For our final subject, let’s take a look at a pitcher the Tigers acquired this season, but who didn’t pitch in the Tigers’ system. The Double-A Texas League, where Shore spent most of his season, is generally considered a bit more home run friendly than the Eastern League, but there aren’t major differences. Shore is a command and control guy with an average sinker and an above average changeup.

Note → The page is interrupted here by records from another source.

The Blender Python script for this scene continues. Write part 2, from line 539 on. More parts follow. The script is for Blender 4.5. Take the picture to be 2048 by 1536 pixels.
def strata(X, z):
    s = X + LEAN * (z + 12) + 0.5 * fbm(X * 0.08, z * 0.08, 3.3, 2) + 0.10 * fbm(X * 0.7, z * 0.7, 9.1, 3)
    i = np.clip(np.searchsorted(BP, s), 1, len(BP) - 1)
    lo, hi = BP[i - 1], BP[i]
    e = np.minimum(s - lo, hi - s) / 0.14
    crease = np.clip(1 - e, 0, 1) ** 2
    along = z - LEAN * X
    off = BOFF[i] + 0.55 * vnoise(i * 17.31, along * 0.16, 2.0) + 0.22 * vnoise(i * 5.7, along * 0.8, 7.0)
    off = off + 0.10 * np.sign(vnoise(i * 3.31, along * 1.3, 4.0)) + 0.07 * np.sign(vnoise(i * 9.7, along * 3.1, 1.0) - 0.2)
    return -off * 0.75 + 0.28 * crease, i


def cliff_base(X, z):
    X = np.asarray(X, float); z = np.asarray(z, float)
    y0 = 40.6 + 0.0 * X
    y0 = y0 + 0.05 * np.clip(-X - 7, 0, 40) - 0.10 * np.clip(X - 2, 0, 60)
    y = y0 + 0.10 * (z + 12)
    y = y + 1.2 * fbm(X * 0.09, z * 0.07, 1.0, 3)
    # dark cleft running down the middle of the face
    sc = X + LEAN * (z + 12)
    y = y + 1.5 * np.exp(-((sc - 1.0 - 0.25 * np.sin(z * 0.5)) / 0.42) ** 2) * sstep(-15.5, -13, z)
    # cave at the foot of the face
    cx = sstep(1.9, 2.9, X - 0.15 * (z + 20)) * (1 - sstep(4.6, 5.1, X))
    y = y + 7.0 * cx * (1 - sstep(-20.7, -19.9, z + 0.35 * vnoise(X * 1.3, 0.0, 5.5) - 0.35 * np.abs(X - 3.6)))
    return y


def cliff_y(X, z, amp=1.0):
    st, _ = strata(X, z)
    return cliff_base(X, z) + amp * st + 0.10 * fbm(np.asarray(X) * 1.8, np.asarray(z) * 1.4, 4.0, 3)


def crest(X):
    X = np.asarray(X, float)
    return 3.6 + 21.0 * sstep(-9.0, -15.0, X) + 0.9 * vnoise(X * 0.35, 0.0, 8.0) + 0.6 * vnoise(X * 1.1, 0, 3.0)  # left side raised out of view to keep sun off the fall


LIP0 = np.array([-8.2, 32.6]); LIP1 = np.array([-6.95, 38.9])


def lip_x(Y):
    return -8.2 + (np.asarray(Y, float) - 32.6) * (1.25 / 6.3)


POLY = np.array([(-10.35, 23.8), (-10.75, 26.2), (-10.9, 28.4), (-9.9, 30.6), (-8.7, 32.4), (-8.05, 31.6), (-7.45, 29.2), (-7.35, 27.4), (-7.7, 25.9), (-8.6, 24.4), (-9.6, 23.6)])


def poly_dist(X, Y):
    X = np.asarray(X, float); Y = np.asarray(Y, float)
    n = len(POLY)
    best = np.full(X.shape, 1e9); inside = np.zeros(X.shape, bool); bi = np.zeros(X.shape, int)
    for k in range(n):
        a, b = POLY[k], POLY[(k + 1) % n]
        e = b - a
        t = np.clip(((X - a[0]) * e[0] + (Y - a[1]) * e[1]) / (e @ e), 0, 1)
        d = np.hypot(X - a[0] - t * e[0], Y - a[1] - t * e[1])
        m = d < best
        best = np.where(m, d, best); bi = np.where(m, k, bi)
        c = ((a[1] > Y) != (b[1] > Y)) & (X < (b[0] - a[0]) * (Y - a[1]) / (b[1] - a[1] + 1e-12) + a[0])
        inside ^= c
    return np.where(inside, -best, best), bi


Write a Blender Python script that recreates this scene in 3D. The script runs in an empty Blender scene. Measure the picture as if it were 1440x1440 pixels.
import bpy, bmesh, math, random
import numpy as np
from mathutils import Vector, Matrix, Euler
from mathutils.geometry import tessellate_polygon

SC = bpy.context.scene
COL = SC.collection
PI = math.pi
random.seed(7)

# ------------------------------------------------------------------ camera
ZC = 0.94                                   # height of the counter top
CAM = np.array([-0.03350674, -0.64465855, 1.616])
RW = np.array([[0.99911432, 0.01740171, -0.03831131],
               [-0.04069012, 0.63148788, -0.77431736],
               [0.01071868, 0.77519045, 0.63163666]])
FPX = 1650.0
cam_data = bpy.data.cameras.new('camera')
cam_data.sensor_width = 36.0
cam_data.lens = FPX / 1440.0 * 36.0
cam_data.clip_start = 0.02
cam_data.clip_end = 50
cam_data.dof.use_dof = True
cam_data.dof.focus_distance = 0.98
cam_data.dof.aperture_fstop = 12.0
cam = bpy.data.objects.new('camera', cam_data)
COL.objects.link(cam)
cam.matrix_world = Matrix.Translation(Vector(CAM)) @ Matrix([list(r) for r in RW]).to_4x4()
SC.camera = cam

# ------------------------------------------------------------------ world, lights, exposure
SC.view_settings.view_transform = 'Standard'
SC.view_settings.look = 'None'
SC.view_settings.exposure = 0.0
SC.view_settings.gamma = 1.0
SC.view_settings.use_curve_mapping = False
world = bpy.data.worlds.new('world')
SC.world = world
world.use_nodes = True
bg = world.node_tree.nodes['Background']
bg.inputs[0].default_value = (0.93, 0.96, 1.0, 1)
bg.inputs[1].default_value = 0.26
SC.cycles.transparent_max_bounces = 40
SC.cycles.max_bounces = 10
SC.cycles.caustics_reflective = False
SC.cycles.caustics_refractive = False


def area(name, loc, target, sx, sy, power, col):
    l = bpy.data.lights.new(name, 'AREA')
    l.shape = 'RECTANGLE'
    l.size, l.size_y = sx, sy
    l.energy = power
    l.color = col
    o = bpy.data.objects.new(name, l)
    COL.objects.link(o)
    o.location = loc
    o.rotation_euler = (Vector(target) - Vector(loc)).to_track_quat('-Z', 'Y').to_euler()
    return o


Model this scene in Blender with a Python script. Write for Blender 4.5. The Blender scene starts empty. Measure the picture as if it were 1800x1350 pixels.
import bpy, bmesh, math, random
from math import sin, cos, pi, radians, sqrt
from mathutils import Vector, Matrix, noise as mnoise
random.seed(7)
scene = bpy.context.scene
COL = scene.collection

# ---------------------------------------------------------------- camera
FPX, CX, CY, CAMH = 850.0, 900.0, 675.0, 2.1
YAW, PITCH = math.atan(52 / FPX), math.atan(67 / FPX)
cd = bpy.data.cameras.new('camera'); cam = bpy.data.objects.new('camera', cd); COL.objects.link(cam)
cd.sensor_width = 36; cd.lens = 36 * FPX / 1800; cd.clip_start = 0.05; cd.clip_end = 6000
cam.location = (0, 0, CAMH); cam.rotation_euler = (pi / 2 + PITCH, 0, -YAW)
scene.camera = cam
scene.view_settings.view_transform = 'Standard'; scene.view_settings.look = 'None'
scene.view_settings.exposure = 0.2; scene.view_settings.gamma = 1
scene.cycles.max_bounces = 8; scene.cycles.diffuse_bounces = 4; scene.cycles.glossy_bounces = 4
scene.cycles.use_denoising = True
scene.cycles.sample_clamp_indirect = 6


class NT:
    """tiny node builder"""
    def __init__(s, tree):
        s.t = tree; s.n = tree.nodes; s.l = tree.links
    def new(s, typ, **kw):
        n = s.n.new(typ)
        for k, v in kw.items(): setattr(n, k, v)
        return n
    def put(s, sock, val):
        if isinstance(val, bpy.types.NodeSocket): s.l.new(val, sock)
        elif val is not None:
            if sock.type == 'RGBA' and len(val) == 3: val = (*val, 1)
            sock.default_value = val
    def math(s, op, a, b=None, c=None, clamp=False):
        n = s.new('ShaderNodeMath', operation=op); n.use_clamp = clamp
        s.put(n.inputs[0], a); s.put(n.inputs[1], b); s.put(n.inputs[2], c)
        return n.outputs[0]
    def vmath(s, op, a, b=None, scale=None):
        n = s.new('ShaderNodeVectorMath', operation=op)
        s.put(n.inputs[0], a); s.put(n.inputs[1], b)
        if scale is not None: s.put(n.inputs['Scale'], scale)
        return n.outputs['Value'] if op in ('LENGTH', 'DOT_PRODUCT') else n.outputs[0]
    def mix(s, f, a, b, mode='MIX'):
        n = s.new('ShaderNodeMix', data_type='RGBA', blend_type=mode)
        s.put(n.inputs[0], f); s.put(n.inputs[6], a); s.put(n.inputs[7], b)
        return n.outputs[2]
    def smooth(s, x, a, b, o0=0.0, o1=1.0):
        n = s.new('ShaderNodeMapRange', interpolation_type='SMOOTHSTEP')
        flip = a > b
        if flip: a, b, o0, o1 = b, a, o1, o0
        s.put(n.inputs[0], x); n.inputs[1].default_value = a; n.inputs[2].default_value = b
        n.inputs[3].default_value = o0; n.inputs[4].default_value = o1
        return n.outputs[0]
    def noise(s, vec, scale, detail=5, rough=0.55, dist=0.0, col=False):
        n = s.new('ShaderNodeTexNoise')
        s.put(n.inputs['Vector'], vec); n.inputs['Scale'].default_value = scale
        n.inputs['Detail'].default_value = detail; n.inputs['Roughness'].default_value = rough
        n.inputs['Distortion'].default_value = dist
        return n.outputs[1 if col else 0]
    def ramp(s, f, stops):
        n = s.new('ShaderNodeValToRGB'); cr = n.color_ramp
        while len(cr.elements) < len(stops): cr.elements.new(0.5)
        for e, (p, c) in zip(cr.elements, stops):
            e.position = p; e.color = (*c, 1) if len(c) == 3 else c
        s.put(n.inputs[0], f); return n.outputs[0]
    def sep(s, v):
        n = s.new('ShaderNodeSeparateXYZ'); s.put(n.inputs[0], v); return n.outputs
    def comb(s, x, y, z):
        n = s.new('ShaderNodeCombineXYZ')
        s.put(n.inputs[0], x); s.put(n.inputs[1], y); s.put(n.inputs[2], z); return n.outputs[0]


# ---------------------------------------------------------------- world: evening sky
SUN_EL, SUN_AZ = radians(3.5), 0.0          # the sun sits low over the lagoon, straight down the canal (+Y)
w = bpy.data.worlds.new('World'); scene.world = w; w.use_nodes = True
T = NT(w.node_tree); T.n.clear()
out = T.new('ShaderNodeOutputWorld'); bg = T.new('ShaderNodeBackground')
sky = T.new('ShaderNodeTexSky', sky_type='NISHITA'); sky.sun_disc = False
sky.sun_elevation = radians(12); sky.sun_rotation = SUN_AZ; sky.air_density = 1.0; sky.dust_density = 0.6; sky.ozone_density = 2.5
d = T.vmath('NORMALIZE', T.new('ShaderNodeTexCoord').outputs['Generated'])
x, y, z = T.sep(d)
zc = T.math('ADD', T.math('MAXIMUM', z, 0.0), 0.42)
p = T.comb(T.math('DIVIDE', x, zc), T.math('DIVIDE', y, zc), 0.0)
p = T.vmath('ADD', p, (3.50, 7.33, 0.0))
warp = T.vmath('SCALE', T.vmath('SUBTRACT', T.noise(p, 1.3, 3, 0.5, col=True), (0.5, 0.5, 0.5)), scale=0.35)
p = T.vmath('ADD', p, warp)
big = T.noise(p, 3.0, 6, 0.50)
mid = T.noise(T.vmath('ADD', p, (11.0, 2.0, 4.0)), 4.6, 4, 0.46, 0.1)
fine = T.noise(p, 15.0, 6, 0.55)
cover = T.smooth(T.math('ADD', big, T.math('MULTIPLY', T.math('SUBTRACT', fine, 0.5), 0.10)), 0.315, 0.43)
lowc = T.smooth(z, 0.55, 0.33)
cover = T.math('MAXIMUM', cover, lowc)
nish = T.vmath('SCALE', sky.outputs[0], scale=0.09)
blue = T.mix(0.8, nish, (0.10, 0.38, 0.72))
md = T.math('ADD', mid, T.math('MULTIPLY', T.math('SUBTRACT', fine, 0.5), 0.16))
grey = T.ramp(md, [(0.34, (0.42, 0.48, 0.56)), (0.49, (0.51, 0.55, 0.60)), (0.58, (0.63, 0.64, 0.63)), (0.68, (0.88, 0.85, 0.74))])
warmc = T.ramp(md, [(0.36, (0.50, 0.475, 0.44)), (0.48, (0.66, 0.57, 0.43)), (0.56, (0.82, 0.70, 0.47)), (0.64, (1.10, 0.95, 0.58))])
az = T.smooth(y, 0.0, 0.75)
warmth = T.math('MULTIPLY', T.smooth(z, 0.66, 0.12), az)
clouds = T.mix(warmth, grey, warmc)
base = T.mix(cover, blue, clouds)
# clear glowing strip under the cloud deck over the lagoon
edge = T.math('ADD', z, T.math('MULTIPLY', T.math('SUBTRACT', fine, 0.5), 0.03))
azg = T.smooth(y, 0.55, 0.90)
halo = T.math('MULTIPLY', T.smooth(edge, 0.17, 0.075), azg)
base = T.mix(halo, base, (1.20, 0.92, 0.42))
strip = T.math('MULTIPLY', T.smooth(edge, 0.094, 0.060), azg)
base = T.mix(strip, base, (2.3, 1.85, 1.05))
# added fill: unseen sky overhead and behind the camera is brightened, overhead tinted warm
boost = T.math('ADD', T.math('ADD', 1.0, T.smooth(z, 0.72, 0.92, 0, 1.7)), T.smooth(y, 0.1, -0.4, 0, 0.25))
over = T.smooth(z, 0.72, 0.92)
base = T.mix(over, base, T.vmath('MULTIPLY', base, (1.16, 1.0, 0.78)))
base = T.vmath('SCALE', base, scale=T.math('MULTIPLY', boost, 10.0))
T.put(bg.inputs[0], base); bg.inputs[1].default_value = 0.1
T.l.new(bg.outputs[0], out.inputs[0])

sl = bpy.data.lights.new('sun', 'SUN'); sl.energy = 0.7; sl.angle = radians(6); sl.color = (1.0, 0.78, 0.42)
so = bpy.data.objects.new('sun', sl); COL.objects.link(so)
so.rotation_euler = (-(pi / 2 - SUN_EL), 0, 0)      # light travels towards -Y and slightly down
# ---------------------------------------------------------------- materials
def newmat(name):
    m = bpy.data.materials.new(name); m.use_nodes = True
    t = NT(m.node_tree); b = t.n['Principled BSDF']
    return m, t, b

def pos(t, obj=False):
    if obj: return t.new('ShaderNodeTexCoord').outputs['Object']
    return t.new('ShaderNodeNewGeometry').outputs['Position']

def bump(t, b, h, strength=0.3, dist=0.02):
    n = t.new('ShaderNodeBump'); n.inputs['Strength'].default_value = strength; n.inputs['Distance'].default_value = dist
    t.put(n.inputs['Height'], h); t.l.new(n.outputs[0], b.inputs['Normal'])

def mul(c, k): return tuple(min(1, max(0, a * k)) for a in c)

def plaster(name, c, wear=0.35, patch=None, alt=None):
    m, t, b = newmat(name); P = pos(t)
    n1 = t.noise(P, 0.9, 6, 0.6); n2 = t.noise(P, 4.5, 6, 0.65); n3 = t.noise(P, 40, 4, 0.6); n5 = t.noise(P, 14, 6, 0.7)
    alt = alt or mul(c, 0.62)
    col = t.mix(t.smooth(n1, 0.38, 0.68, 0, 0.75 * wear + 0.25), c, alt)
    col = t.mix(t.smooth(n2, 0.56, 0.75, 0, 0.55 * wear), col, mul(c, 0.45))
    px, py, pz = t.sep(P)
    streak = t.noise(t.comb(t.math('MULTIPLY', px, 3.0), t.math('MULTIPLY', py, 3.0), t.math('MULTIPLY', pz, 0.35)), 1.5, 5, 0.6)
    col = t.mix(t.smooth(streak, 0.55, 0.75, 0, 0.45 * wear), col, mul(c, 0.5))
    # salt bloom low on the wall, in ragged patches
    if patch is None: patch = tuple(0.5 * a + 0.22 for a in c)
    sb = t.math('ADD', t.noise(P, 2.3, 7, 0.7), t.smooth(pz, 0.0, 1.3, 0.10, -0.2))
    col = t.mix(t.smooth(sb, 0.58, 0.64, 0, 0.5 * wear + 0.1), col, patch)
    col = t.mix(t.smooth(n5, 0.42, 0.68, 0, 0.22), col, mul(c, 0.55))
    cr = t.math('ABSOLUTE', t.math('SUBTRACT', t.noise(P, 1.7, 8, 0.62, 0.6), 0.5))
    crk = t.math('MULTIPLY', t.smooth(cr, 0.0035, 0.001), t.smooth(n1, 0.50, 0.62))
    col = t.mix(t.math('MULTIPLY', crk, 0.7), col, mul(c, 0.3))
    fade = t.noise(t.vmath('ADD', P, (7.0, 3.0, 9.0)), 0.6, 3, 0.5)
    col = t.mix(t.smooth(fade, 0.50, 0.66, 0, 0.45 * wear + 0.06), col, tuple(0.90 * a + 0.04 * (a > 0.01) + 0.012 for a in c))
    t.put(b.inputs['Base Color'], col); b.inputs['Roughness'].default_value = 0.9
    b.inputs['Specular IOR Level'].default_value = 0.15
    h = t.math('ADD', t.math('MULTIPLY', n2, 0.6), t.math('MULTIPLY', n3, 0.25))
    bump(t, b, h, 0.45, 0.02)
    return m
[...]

As you’d expect, his spray chart looks like a groundball pitcher’s. Lots of infield outs and weak contact, but also, as compared to Manning, for example, more hard contact outs close to the walls or beyond. However, it also looks better than Faedo’s chart. Shore doesn’t have the breaking ball to rack up solid strikeout totals, so in his case, limiting that hard contact, and avoiding free passes to keep hitters off the bases when the hard contact comes, are going to be key to him reaching his ceiling as a fifth starter.

Don’t get carried away

Generally speaking, there isn’t a lot to learn here that you couldn’t learn simply by reading our prospect profiles or other scouting reports available. However, it is an example of the data revolution finally reaching into the minor leagues as well. It’s just not the caliber of data one expects from actual Trackman data. We may never get all the info teams have, but bit by bit, more detailed information is starting to find its way into the public domain. For all of us who follow the minor leagues intently, this is a very good time to be a prospect hound.